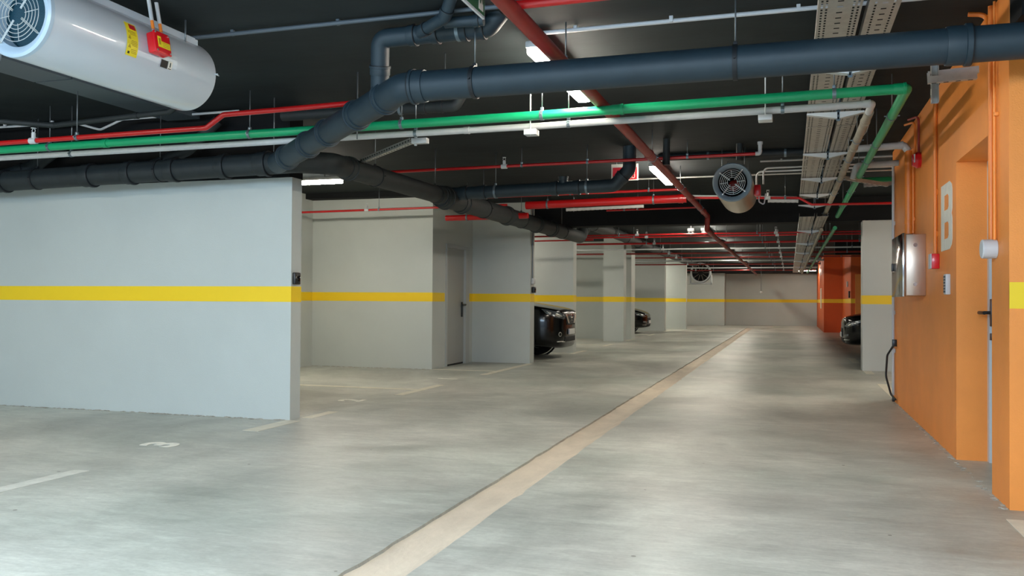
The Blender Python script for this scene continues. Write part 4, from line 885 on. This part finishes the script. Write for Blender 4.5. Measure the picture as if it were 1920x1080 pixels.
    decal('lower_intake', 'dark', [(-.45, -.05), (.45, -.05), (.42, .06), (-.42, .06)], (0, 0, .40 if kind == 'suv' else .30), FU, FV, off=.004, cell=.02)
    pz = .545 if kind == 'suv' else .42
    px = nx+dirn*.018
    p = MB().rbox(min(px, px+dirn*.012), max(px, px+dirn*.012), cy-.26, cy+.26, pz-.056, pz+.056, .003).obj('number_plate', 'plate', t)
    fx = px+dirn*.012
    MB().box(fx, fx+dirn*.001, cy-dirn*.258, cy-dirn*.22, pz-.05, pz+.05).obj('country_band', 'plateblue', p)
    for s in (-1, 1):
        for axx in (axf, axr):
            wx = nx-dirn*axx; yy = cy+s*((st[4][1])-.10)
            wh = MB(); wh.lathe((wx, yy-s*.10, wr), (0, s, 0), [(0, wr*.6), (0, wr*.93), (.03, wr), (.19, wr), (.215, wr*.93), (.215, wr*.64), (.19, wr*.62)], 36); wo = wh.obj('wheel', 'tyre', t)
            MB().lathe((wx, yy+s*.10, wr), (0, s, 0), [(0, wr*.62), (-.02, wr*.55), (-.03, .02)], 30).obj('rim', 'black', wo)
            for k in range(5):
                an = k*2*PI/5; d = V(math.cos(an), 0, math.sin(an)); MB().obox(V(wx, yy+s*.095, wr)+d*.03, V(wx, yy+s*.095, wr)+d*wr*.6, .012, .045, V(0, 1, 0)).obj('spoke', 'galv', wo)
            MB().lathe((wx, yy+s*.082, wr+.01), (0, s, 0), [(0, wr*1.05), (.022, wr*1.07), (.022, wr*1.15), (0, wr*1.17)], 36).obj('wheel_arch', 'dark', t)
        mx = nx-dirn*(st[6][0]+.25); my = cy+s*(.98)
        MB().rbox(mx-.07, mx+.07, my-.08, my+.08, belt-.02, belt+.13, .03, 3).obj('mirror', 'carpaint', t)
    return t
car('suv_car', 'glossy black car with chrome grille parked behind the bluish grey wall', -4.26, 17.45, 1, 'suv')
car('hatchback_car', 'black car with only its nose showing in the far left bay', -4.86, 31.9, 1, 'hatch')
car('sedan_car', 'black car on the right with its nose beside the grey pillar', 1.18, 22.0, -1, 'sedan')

☆ ☆ ☆ ☆

• **BRIEF**
Transcribe the material exactly, and leave out whatever pictures it holds.

• **TASK RESPONSE**
The Blender Python script for this scene continues. Write part 4, from line 885 on. This part finishes the script. Write for Blender 4.5. Measure the picture as if it were 1920x1080 pixels.
    decal('lower_intake', 'dark', [(-.45, -.05), (.45, -.05), (.42, .06), (-.42, .06)], (0, 0, .40 if kind == 'suv' else .30), FU, FV, off=.004, cell=.02)
    pz = .545 if kind == 'suv' else .42
    px = nx+dirn*.018
    p = MB().rbox(min(px, px+dirn*.012), max(px, px+dirn*.012), cy-.26, cy+.26, pz-.056, pz+.056, .003).obj('number_plate', 'plate', t)
    fx = px+dirn*.012
    MB().box(fx, fx+dirn*.001, cy-dirn*.258, cy-dirn*.22, pz-.05, pz+.05).obj('country_band', 'plateblue', p)
    for s in (-1, 1):
        for axx in (axf, axr):
            wx = nx-dirn*axx; yy = cy+s*((st[4][1])-.10)
            wh = MB(); wh.lathe((wx, yy-s*.10, wr), (0, s, 0), [(0, wr*.6), (0, wr*.93), (.03, wr), (.19, wr), (.215, wr*.93), (.215, wr*.64), (.19, wr*.62)], 36); wo = wh.obj('wheel', 'tyre', t)
            MB().lathe((wx, yy+s*.10, wr), (0, s, 0), [(0, wr*.62), (-.02, wr*.55), (-.03, .02)], 30).obj('rim', 'black', wo)
            for k in range(5):
                an = k*2*PI/5; d = V(math.cos(an), 0, math.sin(an)); MB().obox(V(wx, yy+s*.095, wr)+d*.03, V(wx, yy+s*.095, wr)+d*wr*.6, .012, .045, V(0, 1, 0)).obj('spoke', 'galv', wo)
            MB().lathe((wx, yy+s*.082, wr+.01), (0, s, 0), [(0, wr*1.05), (.022, wr*1.07), (.022, wr*1.15), (0, wr*1.17)], 36).obj('wheel_arch', 'dark', t)
        mx = nx-dirn*(st[6][0]+.25); my = cy+s*(.98)
        MB().rbox(mx-.07, mx+.07, my-.08, my+.08, belt-.02, belt+.13, .03, 3).obj('mirror', 'carpaint', t)
    return t
car('suv_car', 'glossy black car with chrome grille parked behind the bluish grey wall', -4.26, 17.45, 1, 'suv')
car('hatchback_car', 'black car with only its nose showing in the far left bay', -4.86, 31.9, 1, 'hatch')
car('sedan_car', 'black car on the right with its nose beside the grey pillar', 1.18, 22.0, -1, 'sedan')